--- start of Source material ---

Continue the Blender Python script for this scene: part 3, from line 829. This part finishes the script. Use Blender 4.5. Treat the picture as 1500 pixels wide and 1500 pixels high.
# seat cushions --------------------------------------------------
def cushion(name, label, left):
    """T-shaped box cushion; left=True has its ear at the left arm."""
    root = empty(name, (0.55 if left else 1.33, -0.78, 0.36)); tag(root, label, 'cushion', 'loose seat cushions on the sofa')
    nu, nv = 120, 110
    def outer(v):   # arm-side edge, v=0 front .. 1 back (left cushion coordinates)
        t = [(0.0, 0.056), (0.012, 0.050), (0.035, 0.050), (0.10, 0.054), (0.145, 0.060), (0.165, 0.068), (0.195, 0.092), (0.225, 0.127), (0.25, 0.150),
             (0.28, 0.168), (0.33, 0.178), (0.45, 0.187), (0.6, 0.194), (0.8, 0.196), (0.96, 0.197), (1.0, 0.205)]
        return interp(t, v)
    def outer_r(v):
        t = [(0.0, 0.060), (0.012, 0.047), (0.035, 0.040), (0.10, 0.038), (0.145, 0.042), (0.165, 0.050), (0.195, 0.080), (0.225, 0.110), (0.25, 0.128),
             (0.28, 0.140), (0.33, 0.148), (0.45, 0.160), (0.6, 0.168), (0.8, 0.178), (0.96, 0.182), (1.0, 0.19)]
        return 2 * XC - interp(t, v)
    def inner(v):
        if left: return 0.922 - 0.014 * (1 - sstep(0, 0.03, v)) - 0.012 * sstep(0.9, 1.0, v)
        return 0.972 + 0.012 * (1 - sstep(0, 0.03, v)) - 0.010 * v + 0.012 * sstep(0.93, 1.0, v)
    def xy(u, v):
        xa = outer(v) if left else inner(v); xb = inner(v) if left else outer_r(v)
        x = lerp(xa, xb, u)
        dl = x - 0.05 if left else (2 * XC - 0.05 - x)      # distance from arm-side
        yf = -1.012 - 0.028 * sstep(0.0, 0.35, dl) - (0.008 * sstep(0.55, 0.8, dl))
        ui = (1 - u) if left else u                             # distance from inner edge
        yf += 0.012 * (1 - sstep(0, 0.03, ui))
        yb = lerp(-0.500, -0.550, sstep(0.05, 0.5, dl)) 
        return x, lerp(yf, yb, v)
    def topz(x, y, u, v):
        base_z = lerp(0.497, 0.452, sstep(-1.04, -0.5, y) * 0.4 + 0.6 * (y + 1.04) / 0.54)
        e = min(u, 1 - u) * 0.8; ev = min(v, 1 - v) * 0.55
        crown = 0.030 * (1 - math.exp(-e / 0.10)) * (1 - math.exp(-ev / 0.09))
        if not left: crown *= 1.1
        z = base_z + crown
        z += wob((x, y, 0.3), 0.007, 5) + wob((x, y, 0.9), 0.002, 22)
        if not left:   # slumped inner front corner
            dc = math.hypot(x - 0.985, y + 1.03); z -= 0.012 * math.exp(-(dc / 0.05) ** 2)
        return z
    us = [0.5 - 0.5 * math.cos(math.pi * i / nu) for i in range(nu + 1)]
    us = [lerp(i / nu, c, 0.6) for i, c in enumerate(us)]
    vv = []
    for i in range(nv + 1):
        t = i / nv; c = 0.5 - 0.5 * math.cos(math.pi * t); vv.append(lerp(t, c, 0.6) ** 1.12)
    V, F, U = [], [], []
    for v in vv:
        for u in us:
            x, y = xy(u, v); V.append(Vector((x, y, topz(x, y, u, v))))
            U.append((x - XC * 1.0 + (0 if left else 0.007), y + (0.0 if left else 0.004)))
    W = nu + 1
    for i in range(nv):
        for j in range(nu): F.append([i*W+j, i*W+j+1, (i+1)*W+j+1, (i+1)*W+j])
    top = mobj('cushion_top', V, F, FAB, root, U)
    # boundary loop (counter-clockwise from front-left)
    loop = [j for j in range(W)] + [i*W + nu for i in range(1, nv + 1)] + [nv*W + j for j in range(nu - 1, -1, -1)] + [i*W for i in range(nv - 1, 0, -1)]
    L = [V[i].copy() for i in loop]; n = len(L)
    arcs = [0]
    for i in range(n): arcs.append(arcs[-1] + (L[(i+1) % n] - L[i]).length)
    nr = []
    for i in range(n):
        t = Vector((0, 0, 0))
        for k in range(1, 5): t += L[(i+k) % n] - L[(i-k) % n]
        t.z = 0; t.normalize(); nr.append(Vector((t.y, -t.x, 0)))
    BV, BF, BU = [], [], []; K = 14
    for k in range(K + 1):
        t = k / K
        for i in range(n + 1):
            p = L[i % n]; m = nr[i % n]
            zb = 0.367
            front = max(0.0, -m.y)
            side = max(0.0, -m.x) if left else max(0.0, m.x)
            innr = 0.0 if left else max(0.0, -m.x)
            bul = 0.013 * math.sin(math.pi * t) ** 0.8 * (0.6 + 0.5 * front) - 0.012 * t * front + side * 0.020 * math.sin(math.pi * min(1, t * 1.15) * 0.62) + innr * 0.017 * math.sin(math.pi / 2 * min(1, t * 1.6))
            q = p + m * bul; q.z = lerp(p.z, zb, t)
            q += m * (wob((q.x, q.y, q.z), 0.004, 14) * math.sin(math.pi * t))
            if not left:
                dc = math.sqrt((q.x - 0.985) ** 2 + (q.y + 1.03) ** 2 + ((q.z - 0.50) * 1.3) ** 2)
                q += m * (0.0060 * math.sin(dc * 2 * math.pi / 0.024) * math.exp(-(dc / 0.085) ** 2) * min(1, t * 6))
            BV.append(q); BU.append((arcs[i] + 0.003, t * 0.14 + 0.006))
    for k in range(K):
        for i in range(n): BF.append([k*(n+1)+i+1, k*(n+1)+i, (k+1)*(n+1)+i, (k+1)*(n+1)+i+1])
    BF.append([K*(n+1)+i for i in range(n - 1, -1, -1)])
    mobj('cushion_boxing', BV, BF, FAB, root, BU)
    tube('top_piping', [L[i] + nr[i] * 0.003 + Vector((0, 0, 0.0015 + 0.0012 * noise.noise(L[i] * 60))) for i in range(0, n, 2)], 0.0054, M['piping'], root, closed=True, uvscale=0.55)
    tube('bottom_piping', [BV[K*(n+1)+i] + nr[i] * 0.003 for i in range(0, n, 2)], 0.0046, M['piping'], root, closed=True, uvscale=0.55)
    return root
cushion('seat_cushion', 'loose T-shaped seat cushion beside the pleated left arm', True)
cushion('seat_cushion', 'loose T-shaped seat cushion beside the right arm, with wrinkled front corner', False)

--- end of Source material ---

» Your instructions
Write every line of the material above again, exactly.

» Response
Continue the Blender Python script for this scene: part 3, from line 829. This part finishes the script. Use Blender 4.5. Treat the picture as 1500 pixels wide and 1500 pixels high.
# seat cushions --------------------------------------------------
def cushion(name, label, left):
    """T-shaped box cushion; left=True has its ear at the left arm."""
    root = empty(name, (0.55 if left else 1.33, -0.78, 0.36)); tag(root, label, 'cushion', 'loose seat cushions on the sofa')
    nu, nv = 120, 110
    def outer(v):   # arm-side edge, v=0 front .. 1 back (left cushion coordinates)
        t = [(0.0, 0.056), (0.012, 0.050), (0.035, 0.050), (0.10, 0.054), (0.145, 0.060), (0.165, 0.068), (0.195, 0.092), (0.225, 0.127), (0.25, 0.150),
             (0.28, 0.168), (0.33, 0.178), (0.45, 0.187), (0.6, 0.194), (0.8, 0.196), (0.96, 0.197), (1.0, 0.205)]
        return interp(t, v)
    def outer_r(v):
        t = [(0.0, 0.060), (0.012, 0.047), (0.035, 0.040), (0.10, 0.038), (0.145, 0.042), (0.165, 0.050), (0.195, 0.080), (0.225, 0.110), (0.25, 0.128),
             (0.28, 0.140), (0.33, 0.148), (0.45, 0.160), (0.6, 0.168), (0.8, 0.178), (0.96, 0.182), (1.0, 0.19)]
        return 2 * XC - interp(t, v)
    def inner(v):
        if left: return 0.922 - 0.014 * (1 - sstep(0, 0.03, v)) - 0.012 * sstep(0.9, 1.0, v)
        return 0.972 + 0.012 * (1 - sstep(0, 0.03, v)) - 0.010 * v + 0.012 * sstep(0.93, 1.0, v)
    def xy(u, v):
        xa = outer(v) if left else inner(v); xb = inner(v) if left else outer_r(v)
        x = lerp(xa, xb, u)
        dl = x - 0.05 if left else (2 * XC - 0.05 - x)      # distance from arm-side
        yf = -1.012 - 0.028 * sstep(0.0, 0.35, dl) - (0.008 * sstep(0.55, 0.8, dl))
        ui = (1 - u) if left else u                             # distance from inner edge
        yf += 0.012 * (1 - sstep(0, 0.03, ui))
        yb = lerp(-0.500, -0.550, sstep(0.05, 0.5, dl)) 
        return x, lerp(yf, yb, v)
    def topz(x, y, u, v):
        base_z = lerp(0.497, 0.452, sstep(-1.04, -0.5, y) * 0.4 + 0.6 * (y + 1.04) / 0.54)
        e = min(u, 1 - u) * 0.8; ev = min(v, 1 - v) * 0.55
        crown = 0.030 * (1 - math.exp(-e / 0.10)) * (1 - math.exp(-ev / 0.09))
        if not left: crown *= 1.1
        z = base_z + crown
        z += wob((x, y, 0.3), 0.007, 5) + wob((x, y, 0.9), 0.002, 22)
        if not left:   # slumped inner front corner
            dc = math.hypot(x - 0.985, y + 1.03); z -= 0.012 * math.exp(-(dc / 0.05) ** 2)
        return z
    us = [0.5 - 0.5 * math.cos(math.pi * i / nu) for i in range(nu + 1)]
    us = [lerp(i / nu, c, 0.6) for i, c in enumerate(us)]
    vv = []
    for i in range(nv + 1):
        t = i / nv; c = 0.5 - 0.5 * math.cos(math.pi * t); vv.append(lerp(t, c, 0.6) ** 1.12)
    V, F, U = [], [], []
    for v in vv:
        for u in us:
            x, y = xy(u, v); V.append(Vector((x, y, topz(x, y, u, v))))
            U.append((x - XC * 1.0 + (0 if left else 0.007), y + (0.0 if left else 0.004)))
    W = nu + 1
    for i in range(nv):
        for j in range(nu): F.append([i*W+j, i*W+j+1, (i+1)*W+j+1, (i+1)*W+j])
    top = mobj('cushion_top', V, F, FAB, root, U)
    # boundary loop (counter-clockwise from front-left)
    loop = [j for j in range(W)] + [i*W + nu for i in range(1, nv + 1)] + [nv*W + j for j in range(nu - 1, -1, -1)] + [i*W for i in range(nv - 1, 0, -1)]
    L = [V[i].copy() for i in loop]; n = len(L)
    arcs = [0]
    for i in range(n): arcs.append(arcs[-1] + (L[(i+1) % n] - L[i]).length)
    nr = []
    for i in range(n):
        t = Vector((0, 0, 0))
        for k in range(1, 5): t += L[(i+k) % n] - L[(i-k) % n]
        t.z = 0; t.normalize(); nr.append(Vector((t.y, -t.x, 0)))
    BV, BF, BU = [], [], []; K = 14
    for k in range(K + 1):
        t = k / K
        for i in range(n + 1):
            p = L[i % n]; m = nr[i % n]
            zb = 0.367
            front = max(0.0, -m.y)
            side = max(0.0, -m.x) if left else max(0.0, m.x)
            innr = 0.0 if left else max(0.0, -m.x)
            bul = 0.013 * math.sin(math.pi * t) ** 0.8 * (0.6 + 0.5 * front) - 0.012 * t * front + side * 0.020 * math.sin(math.pi * min(1, t * 1.15) * 0.62) + innr * 0.017 * math.sin(math.pi / 2 * min(1, t * 1.6))
            q = p + m * bul; q.z = lerp(p.z, zb, t)
            q += m * (wob((q.x, q.y, q.z), 0.004, 14) * math.sin(math.pi * t))
            if not left:
                dc = math.sqrt((q.x - 0.985) ** 2 + (q.y + 1.03) ** 2 + ((q.z - 0.50) * 1.3) ** 2)
                q += m * (0.0060 * math.sin(dc * 2 * math.pi / 0.024) * math.exp(-(dc / 0.085) ** 2) * min(1, t * 6))
            BV.append(q); BU.append((arcs[i] + 0.003, t * 0.14 + 0.006))
    for k in range(K):
        for i in range(n): BF.append([k*(n+1)+i+1, k*(n+1)+i, (k+1)*(n+1)+i, (k+1)*(n+1)+i+1])
    BF.append([K*(n+1)+i for i in range(n - 1, -1, -1)])
    mobj('cushion_boxing', BV, BF, FAB, root, BU)
    tube('top_piping', [L[i] + nr[i] * 0.003 + Vector((0, 0, 0.0015 + 0.0012 * noise.noise(L[i] * 60))) for i in range(0, n, 2)], 0.0054, M['piping'], root, closed=True, uvscale=0.55)
    tube('bottom_piping', [BV[K*(n+1)+i] + nr[i] * 0.003 for i in range(0, n, 2)], 0.0046, M['piping'], root, closed=True, uvscale=0.55)
    return root
cushion('seat_cushion', 'loose T-shaped seat cushion beside the pleated left arm', True)
cushion('seat_cushion', 'loose T-shaped seat cushion beside the right arm, with wrinkled front corner', False)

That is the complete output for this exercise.